Friday, September 6, 2013

Bring In The Flappers



I finally got around to watching Baz Luhrmann's latest film, The Great Gatsby.

F. Scott Fitzgerald's 1925 novel about a mysterious wealthy man is often cited as the quintessential American novel. Written in 1925, the story tells of the summer of 1922 when the novel's narrator, Nick Carraway, meets and befriends his obscenely wealthy next-door neighbor, one Jay Gatsby. As the summer plays out we get to know a small cast of characters--Gatsby and Carraway, Daisy and Tom Buchanan, the professional golfer Jordan Baker, Tom's mistress Myrtle Wilson. And the story of this small group of friends is told amid the teeming crush of the Roaring Twenties; Gatsby's immense parties and the explosions of jazz and Prohibition and Flapper culture.

Luhrmann's film, as Baz Luhrmann's films tend to be, is stylistically ambitious and in-your-face. Rather than a straight adaptation of the book to the screen, Luhrmann (who co-wrote the screenplay) opts to intersperse modern musical and performance elements into a setting otherwise fairly faithful to the period. The key performances are excellent: Leonardo DiCaprio as Jay Gatsby, Tobey Maguire as Nick Carraway, Carey Mulligan as Daisy, Joel Edgerton as Tom; all these are fabulously played. And the film is a visual spectacle, feeling like a single, two-hour special effect.

My first impression of the film was not entirely positive. The jumbling of styles--loud hip-hop and rap sequences spliced into 1920s Jazz-Age settings--felt like a distraction to me, one that continually pulled us out of the moment and felt whimsical and self-indulgent. The rationale for this stylistic mashup was to try and find a way for modern audiences to experience something of the brash and energetic novelty of the times. The book was not a nostalgia tale when it was written; this was a glimpse into a white-hot cultural milieu. Society was changing rapidly in the 20s with (as mentioned) jazz and Prohibition and a booming stock market, and I imagine that Luhrmann felt that just doing the jazz well would take his audience backward rather than propel them into the thrilling unknown. The first time around it just didn't work for me.

But a repeat viewing leads me to doubt my earlier conclusion. It's not that I now think that the music is right for the events depicted (indeed I feel these sequences will feel really dated and perhaps even foolish 20 or 25 years hence), but without the jarring effect of the unexpected I was more drawn into the story.
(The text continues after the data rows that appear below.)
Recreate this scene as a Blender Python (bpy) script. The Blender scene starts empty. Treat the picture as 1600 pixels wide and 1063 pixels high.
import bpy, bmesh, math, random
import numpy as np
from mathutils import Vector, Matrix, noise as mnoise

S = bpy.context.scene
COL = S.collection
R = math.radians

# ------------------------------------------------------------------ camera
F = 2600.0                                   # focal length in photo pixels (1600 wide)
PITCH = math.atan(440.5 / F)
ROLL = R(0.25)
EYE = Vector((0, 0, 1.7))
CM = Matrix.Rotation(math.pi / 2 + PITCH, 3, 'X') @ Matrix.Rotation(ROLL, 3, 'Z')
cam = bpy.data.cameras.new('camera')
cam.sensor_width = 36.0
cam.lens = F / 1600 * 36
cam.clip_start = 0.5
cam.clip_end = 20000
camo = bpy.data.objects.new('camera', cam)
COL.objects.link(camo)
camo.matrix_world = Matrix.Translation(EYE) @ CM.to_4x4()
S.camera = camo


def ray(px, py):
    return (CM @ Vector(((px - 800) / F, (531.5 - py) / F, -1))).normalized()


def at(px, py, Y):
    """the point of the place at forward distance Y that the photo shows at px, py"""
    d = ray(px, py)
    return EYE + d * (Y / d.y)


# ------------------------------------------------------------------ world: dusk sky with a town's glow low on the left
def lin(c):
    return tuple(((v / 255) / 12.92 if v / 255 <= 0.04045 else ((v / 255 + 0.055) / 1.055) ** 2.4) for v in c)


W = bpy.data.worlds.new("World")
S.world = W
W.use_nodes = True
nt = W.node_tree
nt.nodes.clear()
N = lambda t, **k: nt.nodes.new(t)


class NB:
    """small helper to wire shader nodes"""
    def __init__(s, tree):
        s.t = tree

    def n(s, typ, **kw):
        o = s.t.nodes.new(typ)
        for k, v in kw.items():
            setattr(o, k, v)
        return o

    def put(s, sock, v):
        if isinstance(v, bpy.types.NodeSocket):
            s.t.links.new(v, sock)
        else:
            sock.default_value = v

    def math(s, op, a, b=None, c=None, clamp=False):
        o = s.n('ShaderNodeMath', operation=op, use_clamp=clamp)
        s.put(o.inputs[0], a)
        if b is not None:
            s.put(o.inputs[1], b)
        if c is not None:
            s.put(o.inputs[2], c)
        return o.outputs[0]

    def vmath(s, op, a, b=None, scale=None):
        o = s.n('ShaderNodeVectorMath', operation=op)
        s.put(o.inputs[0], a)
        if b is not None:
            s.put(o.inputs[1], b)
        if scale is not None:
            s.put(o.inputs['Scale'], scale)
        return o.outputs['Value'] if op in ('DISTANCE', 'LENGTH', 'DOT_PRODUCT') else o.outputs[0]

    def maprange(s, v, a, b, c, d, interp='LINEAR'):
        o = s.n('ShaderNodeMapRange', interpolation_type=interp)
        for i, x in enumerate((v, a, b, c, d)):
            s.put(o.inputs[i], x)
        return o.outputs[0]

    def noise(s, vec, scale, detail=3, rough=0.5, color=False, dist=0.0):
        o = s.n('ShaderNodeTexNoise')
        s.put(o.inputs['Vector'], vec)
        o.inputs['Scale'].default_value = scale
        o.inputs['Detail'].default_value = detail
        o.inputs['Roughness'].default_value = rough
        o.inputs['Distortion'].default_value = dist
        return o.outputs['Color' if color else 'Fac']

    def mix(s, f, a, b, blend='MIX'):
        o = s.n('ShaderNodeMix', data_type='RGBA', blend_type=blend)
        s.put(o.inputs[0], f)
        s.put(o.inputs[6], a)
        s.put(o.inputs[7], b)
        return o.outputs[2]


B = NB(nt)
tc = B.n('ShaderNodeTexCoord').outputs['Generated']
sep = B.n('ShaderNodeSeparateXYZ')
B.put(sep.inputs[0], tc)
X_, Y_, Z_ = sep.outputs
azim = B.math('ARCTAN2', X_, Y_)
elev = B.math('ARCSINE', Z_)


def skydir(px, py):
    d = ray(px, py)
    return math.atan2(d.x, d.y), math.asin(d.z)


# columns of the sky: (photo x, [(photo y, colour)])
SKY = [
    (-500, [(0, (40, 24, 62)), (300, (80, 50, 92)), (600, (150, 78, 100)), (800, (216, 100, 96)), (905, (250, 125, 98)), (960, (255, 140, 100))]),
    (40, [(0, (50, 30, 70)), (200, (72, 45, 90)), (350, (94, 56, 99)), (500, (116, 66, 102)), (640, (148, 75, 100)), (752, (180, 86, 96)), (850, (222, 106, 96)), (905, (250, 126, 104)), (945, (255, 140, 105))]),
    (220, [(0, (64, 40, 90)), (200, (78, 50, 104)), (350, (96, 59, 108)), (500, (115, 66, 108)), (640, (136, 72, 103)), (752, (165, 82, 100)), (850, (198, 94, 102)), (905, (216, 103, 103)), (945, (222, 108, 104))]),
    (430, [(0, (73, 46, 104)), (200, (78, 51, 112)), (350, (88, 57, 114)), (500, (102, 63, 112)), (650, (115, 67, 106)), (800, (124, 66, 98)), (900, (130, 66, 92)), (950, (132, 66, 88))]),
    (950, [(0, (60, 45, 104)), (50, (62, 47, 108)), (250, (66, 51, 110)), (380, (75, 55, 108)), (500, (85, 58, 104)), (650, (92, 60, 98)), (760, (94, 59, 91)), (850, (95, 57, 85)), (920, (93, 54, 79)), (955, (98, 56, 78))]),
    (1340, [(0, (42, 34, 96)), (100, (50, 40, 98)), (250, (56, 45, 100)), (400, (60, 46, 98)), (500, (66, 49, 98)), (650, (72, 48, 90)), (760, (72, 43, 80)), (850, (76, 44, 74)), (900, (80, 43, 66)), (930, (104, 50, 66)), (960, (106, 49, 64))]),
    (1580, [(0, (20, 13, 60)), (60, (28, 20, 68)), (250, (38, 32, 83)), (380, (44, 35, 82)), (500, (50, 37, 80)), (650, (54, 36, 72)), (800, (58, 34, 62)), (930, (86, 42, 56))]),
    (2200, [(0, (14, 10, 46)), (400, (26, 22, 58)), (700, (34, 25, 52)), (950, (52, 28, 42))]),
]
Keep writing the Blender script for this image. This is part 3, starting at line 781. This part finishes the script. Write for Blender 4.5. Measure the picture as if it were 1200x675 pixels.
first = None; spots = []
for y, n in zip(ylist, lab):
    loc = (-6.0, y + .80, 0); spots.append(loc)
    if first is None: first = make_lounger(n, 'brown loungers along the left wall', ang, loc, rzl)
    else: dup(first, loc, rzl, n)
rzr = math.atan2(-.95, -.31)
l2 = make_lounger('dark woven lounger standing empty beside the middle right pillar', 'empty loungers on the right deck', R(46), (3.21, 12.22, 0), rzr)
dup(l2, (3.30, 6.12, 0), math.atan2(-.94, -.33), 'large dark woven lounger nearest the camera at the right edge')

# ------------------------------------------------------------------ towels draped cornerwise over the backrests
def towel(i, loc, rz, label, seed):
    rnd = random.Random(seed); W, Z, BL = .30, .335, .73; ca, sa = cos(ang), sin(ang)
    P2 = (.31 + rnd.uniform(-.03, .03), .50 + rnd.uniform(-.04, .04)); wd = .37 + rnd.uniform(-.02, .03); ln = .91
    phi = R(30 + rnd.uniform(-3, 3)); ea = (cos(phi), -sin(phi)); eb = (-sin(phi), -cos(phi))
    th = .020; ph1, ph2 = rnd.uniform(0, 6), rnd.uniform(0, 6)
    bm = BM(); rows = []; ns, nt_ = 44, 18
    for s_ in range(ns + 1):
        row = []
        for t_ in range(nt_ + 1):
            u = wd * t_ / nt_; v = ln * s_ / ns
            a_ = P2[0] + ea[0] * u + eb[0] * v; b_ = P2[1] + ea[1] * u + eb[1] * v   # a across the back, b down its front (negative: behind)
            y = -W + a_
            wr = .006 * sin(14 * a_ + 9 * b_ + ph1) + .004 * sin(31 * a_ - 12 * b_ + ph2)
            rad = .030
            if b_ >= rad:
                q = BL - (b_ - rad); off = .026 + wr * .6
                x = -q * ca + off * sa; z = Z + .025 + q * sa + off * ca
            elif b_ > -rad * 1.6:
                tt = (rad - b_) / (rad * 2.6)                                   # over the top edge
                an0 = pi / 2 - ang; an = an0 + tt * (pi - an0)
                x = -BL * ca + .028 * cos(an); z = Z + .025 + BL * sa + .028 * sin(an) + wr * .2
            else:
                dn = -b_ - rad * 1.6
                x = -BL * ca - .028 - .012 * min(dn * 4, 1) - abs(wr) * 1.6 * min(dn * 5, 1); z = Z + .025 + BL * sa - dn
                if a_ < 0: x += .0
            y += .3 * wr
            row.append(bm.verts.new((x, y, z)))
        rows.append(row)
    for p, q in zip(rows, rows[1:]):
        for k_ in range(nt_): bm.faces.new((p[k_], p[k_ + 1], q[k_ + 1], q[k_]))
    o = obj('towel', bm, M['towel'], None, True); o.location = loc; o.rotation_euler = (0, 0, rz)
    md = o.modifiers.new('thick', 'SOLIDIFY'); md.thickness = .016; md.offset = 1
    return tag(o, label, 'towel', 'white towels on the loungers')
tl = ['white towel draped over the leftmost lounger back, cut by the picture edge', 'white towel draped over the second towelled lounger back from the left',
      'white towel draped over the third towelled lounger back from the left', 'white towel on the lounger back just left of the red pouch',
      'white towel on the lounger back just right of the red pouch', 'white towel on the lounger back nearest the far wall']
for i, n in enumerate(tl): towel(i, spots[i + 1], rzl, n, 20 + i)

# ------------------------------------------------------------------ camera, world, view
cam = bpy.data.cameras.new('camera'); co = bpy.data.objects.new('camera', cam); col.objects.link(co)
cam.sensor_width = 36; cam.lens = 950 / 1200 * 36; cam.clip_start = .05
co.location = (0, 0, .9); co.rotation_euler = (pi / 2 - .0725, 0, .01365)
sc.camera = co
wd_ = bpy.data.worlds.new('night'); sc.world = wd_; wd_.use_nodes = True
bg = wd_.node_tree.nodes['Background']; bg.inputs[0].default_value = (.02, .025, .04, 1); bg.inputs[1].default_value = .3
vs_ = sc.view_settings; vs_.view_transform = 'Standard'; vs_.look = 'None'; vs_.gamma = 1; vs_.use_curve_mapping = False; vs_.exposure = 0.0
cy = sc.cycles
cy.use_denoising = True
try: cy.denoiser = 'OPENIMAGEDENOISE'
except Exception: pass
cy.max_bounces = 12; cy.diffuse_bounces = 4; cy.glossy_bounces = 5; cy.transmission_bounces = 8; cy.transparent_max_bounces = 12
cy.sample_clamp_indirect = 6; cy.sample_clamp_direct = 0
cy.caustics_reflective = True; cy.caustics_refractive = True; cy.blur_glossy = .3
And the story. Again I'm reminded that it's almost always the story that makes a film for me, and the best stories often come to us first as novels. Luhrmann's Gatsby is a much more moving story on repeated viewing than it seemed at first. There's just so much in it: the (to me) perennial allure of Prohibition and the Jazz Age, the spectacle of great wealth and extreme ostentation, a magical New York setting, an intense love story. And it all plays on the subconscious, the whole story serving as a metaphor for the emptiness of American popular culture, and the almost nihilistic destructive potential of a vast economy based on ugly market forces.

I wasn't sure at first about Tobey Maguire playing Nick Carraway, but he won me over by the end. He has an approachability, a "regular guy-ness" that lets us relate to him and that plays well against the almost mythical aloofness of Gatsby (who, it must be said, spends a lot of his time in the film being something less than mythically aloof. Like The Dude in The Big Lebowski, he spends a lot of his time being rather "un-Dude"). The arc of the story gets under one's skin. It's a melancholy tale told against the backdrop of epic celebration and limitless wealth.

So what struck me at first as a B- film has risen to a B+. I feel like I want to watch it again.

3 comments:

dbackdad said...

I'm even later to the party ... I still haven't seen it. But I want to. I was a fan of Luhrmann's Romeo and Juliet and Moulin Rouge.

VV said...

I loved the frenzy and spectacle of it all, but I enjoyed te story even more.

wstachour said...

I just re-read the novel--I now think it's been 20 years or more--and the writing really sucks you in! I'd really like to see the film again, but I think I'll wait and make my wife watch it with me!